Angstmache ist ein Mittel der Politik seit es sie gibt und sie wurde auch in den gegenwärtigen politischen Diskurs nicht erst von den Rechtspopulisten eingeführt. Die Durchsetzung der angeblich “alternativlosen” neoliberalen Agenda, der Krieg gegen den Terror und auch die Bankenrettung nach dem Finanzcrash 2008 wären ohne sie nicht möglich gewesen. Dass die Demokratie dadurch von ihren eigenen Repräsentanten delegitimiert und geschwächt wurde, fällt ihnen jetzt auf die Füße. Der Aufstieg der Populisten wird genährt von der Unglaubwürdigkeit der Demokraten.

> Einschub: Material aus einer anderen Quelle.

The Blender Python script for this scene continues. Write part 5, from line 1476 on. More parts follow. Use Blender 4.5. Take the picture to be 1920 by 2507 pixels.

Das macht es so lächerlich, den Vertretern der etablierten Parteien jetzt dabei zuzuschauen, wie sie in den üblichen Talkshows ihre ehrliche Politik gegen die Lügen der Populisten verteidigen. Natürlich gibt es einen Unterschied zwischen offensichtlichen Lügen und Zuspitzungen und Vereinfachungen, nur ist er vielleicht so fein, dass er von Nicht-Politikern kaum erkannt werden kann. Letztlich bleibt von all den Verdrehungen nur hängen, dass jeder Politiker sie benutzt, um seine Interessen zu verfolgen. Dass sich das bessere Argument durchsetzt, sei einer der großen Vorzüge der Demokratie, das wird jetzt oft von den blinden Parteisoldaten betont, denen Argumente bisher nur etwas galten, wenn es die eigenen waren. Dass gerade dieses Personal, das die Demokratie mit ihrer Ignoranz und Geltungssucht so nachhaltig beschädigt hat, nun zu ihrer Verteidigung herhalten muss, kann einem wirklich Angst machen.